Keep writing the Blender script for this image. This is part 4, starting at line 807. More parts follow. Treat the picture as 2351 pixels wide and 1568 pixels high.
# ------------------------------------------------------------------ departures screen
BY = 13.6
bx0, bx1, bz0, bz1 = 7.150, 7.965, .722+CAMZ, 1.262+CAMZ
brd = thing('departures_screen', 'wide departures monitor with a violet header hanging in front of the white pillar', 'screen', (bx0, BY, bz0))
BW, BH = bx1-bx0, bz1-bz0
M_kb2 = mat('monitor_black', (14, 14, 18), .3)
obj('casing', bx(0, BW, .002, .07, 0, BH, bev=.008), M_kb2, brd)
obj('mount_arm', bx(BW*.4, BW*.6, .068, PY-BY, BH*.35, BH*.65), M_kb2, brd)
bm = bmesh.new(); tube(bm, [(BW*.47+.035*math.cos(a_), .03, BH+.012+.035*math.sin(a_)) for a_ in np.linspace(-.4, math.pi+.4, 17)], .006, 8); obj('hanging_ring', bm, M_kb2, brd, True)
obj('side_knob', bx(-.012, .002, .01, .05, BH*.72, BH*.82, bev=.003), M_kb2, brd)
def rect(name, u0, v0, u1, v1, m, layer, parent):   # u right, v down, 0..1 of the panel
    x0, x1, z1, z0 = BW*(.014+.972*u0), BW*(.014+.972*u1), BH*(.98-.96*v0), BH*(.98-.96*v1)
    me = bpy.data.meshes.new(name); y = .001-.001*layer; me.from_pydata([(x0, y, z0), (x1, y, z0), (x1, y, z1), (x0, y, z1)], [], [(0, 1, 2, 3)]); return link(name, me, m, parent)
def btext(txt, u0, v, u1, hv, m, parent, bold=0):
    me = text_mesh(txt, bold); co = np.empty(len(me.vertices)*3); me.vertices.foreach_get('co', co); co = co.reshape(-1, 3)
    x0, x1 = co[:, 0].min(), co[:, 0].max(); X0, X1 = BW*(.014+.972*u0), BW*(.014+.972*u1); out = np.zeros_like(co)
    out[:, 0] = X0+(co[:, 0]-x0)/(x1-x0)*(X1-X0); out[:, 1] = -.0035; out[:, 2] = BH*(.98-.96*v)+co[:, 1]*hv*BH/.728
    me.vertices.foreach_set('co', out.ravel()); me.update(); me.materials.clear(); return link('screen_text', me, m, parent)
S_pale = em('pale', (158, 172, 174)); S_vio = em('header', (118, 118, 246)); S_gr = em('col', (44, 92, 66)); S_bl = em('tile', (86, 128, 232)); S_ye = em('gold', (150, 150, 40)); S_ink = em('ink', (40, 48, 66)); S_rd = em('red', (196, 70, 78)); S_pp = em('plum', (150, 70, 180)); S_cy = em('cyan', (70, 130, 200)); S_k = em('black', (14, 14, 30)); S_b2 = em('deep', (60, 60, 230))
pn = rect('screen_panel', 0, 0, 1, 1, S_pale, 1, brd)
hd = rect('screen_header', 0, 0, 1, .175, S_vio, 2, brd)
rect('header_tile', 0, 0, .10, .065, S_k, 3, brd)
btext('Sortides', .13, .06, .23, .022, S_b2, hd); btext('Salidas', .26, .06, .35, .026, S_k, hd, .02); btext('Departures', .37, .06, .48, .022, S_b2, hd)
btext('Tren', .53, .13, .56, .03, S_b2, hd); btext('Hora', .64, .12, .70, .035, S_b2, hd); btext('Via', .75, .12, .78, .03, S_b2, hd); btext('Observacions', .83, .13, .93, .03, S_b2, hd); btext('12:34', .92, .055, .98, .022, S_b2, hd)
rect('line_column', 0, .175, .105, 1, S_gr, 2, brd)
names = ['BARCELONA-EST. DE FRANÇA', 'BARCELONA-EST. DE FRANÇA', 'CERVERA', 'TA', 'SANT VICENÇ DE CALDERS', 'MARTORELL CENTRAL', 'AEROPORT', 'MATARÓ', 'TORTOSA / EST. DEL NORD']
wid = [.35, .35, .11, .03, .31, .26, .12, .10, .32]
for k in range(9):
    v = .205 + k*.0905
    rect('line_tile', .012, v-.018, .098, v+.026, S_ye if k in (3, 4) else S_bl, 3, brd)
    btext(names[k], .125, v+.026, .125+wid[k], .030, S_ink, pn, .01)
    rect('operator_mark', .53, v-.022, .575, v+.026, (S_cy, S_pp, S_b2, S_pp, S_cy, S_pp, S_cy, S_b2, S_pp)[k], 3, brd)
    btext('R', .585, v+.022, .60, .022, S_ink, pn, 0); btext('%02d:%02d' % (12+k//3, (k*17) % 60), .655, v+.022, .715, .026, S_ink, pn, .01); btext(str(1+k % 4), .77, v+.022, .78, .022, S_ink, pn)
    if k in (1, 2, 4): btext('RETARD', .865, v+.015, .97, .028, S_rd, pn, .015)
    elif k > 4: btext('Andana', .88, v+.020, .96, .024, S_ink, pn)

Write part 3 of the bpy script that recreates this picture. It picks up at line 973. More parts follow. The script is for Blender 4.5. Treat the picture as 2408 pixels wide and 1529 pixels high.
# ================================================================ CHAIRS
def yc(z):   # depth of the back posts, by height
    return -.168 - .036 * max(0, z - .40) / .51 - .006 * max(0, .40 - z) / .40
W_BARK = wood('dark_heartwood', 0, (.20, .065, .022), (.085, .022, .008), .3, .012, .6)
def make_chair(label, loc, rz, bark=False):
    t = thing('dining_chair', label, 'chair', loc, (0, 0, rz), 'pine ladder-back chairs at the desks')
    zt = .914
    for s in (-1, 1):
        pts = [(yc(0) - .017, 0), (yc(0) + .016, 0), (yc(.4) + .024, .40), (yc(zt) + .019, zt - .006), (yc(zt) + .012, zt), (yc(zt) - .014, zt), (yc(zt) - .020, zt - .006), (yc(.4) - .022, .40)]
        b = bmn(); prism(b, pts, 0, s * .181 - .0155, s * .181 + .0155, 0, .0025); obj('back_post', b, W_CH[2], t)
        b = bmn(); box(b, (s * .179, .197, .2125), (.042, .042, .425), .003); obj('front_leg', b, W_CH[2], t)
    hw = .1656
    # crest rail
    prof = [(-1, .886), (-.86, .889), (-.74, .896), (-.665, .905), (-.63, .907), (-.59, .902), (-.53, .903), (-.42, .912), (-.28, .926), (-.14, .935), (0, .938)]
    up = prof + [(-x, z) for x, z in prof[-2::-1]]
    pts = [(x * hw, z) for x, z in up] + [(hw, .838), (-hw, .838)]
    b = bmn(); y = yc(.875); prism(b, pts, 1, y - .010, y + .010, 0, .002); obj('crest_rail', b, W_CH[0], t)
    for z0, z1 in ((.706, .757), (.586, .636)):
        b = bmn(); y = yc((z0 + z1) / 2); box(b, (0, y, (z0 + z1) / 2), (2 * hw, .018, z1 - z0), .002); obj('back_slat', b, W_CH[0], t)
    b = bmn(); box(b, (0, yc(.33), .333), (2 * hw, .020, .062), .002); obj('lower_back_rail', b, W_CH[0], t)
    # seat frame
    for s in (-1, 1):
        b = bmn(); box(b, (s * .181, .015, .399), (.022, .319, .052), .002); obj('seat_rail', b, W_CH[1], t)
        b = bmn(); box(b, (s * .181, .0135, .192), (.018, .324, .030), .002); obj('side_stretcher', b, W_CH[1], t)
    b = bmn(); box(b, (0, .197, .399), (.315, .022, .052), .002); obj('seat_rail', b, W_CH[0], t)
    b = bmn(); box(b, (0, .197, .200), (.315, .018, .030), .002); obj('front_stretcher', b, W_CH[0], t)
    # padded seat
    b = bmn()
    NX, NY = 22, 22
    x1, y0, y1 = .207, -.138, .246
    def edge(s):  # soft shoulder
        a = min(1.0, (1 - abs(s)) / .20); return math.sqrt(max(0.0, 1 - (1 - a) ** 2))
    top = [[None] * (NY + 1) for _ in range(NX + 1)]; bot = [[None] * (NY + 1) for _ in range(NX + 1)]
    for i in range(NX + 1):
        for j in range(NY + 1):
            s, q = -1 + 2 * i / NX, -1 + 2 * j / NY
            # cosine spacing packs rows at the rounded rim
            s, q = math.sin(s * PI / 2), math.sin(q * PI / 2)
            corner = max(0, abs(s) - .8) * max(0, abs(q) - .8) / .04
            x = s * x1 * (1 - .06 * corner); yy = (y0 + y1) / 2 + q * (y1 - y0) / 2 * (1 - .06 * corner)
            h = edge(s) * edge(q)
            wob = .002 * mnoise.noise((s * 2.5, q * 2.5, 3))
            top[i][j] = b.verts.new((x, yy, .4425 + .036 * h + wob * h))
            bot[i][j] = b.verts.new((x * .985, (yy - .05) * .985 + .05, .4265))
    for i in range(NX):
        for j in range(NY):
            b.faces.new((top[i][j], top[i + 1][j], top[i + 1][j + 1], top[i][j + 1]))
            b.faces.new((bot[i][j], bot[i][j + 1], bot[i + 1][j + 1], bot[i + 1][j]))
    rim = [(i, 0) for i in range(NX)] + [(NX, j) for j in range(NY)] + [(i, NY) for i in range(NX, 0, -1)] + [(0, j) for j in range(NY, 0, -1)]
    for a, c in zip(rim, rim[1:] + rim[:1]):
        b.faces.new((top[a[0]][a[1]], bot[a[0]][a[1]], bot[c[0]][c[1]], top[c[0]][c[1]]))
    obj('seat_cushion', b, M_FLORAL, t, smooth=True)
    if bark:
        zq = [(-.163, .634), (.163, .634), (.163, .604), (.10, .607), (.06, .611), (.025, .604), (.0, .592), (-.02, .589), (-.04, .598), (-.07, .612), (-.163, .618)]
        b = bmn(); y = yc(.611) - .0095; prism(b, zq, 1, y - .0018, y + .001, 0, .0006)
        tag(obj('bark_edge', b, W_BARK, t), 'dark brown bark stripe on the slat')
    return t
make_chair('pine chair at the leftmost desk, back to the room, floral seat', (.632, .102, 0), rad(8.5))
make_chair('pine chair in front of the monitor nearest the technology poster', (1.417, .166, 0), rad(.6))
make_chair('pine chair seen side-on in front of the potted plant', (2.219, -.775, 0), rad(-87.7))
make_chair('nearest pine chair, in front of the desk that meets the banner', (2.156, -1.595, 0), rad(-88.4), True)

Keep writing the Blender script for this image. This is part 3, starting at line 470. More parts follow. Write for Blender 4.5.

### AIM OF THE TASK
Look through the entries above and report each line where the string "Keep" occurs.

### SOLUTION
Keep writing the Blender script for this image. This is part 4, starting at line 807. More parts follow. Treat the picture as 2351 pixels wide and 1568 pixels high.
Keep writing the Blender script for this image. This is part 3, starting at line 470. More parts follow. Write for Blender 4.5.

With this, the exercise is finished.